--- Problem statement ---
Repeat every line of the listing below exactly, minus the pictures.

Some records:
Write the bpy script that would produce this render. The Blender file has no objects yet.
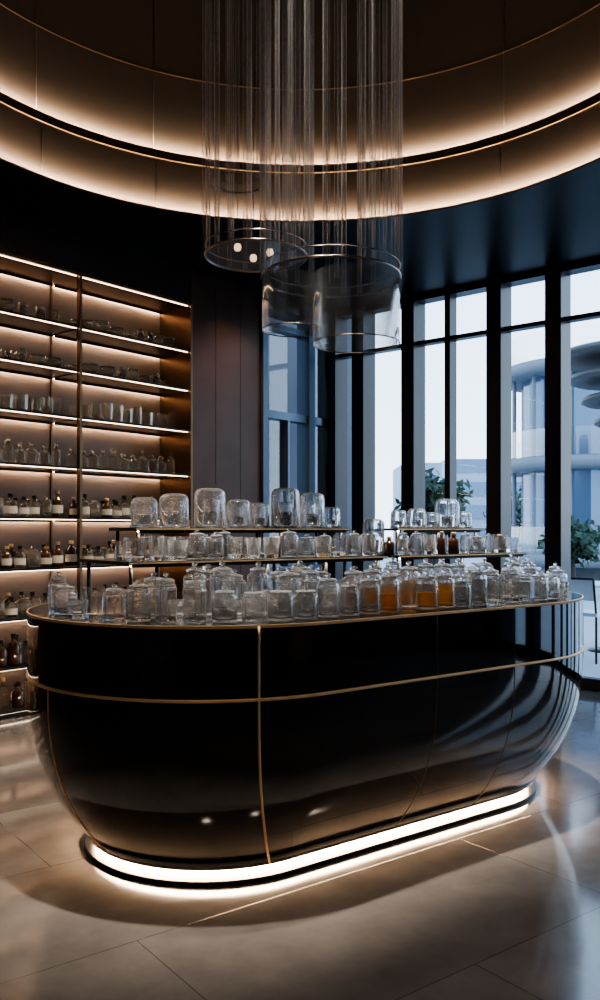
import bpy, bmesh, math, random
from mathutils import Vector, Matrix
random.seed(7)
S = bpy.context.scene
FOC = 850.0
H = 1.4
GA = math.atan2(0.641, 0.767)
GM = Matrix.Rotation(GA, 4, 'Z')
try:
    S.view_settings.look = 'AgX - Medium High Contrast'
except Exception as e:
    print('look', e)

# ------------------------------------------------------------------ materials
def new_mat(name):
    m = bpy.data.materials.new(name); m.use_nodes = True
    nt = m.node_tree; nt.nodes.clear()
    out = nt.nodes.new('ShaderNodeOutputMaterial')
    return m, nt, out

def pbr(name, col, rough=0.5, metal=0.0, coat=0.0, noise=None, bump=0.0, spec=0.5, trans=0.0, ior=1.5):
    m, nt, out = new_mat(name)
    p = nt.nodes.new('ShaderNodeBsdfPrincipled')
    p.inputs['Base Color'].default_value = (*col, 1)
    p.inputs['Roughness'].default_value = rough
    p.inputs['Metallic'].default_value = metal
    p.inputs['Coat Weight'].default_value = coat
    p.inputs['Coat Roughness'].default_value = 0.03
    p.inputs['Specular IOR Level'].default_value = spec
    p.inputs['Transmission Weight'].default_value = trans
    p.inputs['IOR'].default_value = ior
    if noise:
        tc = nt.nodes.new('ShaderNodeTexCoord')
        n = nt.nodes.new('ShaderNodeTexNoise'); n.inputs['Scale'].default_value = noise[0]
        n.inputs['Detail'].default_value = 6
        nt.links.new(tc.outputs['Object'], n.inputs['Vector'])
        r = nt.nodes.new('ShaderNodeValToRGB')
        r.color_ramp.elements[0].position = 0.3; r.color_ramp.elements[1].position = 0.7
        r.color_ramp.elements[0].color = (*[c * (1 - noise[1]) for c in col], 1)
        r.color_ramp.elements[1].color = (*[min(1, c * (1 + noise[1])) for c in col], 1)
        nt.links.new(n.outputs['Fac'], r.inputs['Fac'])
        nt.links.new(r.outputs['Color'], p.inputs['Base Color'])
        if bump:
            b = nt.nodes.new('ShaderNodeBump'); b.inputs['Strength'].default_value = bump
            nt.links.new(n.outputs['Fac'], b.inputs['Height'])
            nt.links.new(b.outputs['Normal'], p.inputs['Normal'])
    nt.links.new(p.outputs[0], out.inputs[0])
    return m

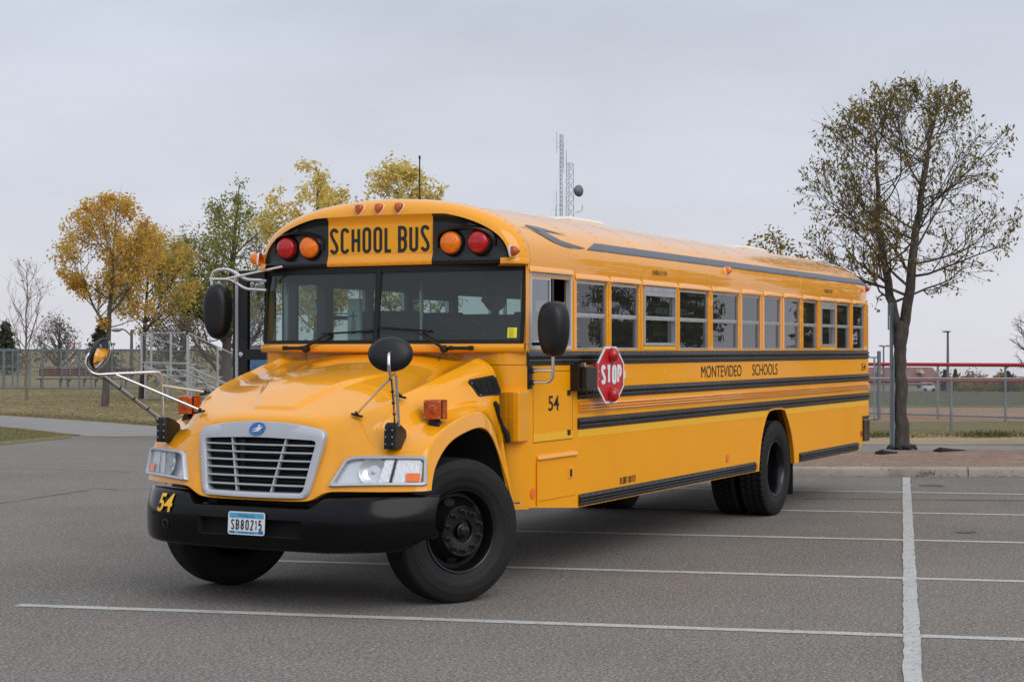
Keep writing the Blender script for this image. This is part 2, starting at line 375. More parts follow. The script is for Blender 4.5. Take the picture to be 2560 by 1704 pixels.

--- Full solution ---
Write the bpy script that would produce this render. The Blender file has no objects yet.
import bpy, bmesh, math, random
from mathutils import Vector, Matrix
random.seed(7)
S = bpy.context.scene
FOC = 850.0
H = 1.4
GA = math.atan2(0.641, 0.767)
GM = Matrix.Rotation(GA, 4, 'Z')
try:
    S.view_settings.look = 'AgX - Medium High Contrast'
except Exception as e:
    print('look', e)

# ------------------------------------------------------------------ materials
def new_mat(name):
    m = bpy.data.materials.new(name); m.use_nodes = True
    nt = m.node_tree; nt.nodes.clear()
    out = nt.nodes.new('ShaderNodeOutputMaterial')
    return m, nt, out

def pbr(name, col, rough=0.5, metal=0.0, coat=0.0, noise=None, bump=0.0, spec=0.5, trans=0.0, ior=1.5):
    m, nt, out = new_mat(name)
    p = nt.nodes.new('ShaderNodeBsdfPrincipled')
    p.inputs['Base Color'].default_value = (*col, 1)
    p.inputs['Roughness'].default_value = rough
    p.inputs['Metallic'].default_value = metal
    p.inputs['Coat Weight'].default_value = coat
    p.inputs['Coat Roughness'].default_value = 0.03
    p.inputs['Specular IOR Level'].default_value = spec
    p.inputs['Transmission Weight'].default_value = trans
    p.inputs['IOR'].default_value = ior
    if noise:
        tc = nt.nodes.new('ShaderNodeTexCoord')
        n = nt.nodes.new('ShaderNodeTexNoise'); n.inputs['Scale'].default_value = noise[0]
        n.inputs['Detail'].default_value = 6
        nt.links.new(tc.outputs['Object'], n.inputs['Vector'])
        r = nt.nodes.new('ShaderNodeValToRGB')
        r.color_ramp.elements[0].position = 0.3; r.color_ramp.elements[1].position = 0.7
        r.color_ramp.elements[0].color = (*[c * (1 - noise[1]) for c in col], 1)
        r.color_ramp.elements[1].color = (*[min(1, c * (1 + noise[1])) for c in col], 1)
        nt.links.new(n.outputs['Fac'], r.inputs['Fac'])
        nt.links.new(r.outputs['Color'], p.inputs['Base Color'])
        if bump:
            b = nt.nodes.new('ShaderNodeBump'); b.inputs['Strength'].default_value = bump
            nt.links.new(n.outputs['Fac'], b.inputs['Height'])
            nt.links.new(b.outputs['Normal'], p.inputs['Normal'])
    nt.links.new(p.outputs[0], out.inputs[0])
    return m

Keep writing the Blender script for this image. This is part 2, starting at line 375. More parts follow. The script is for Blender 4.5. Take the picture to be 2560 by 1704 pixels.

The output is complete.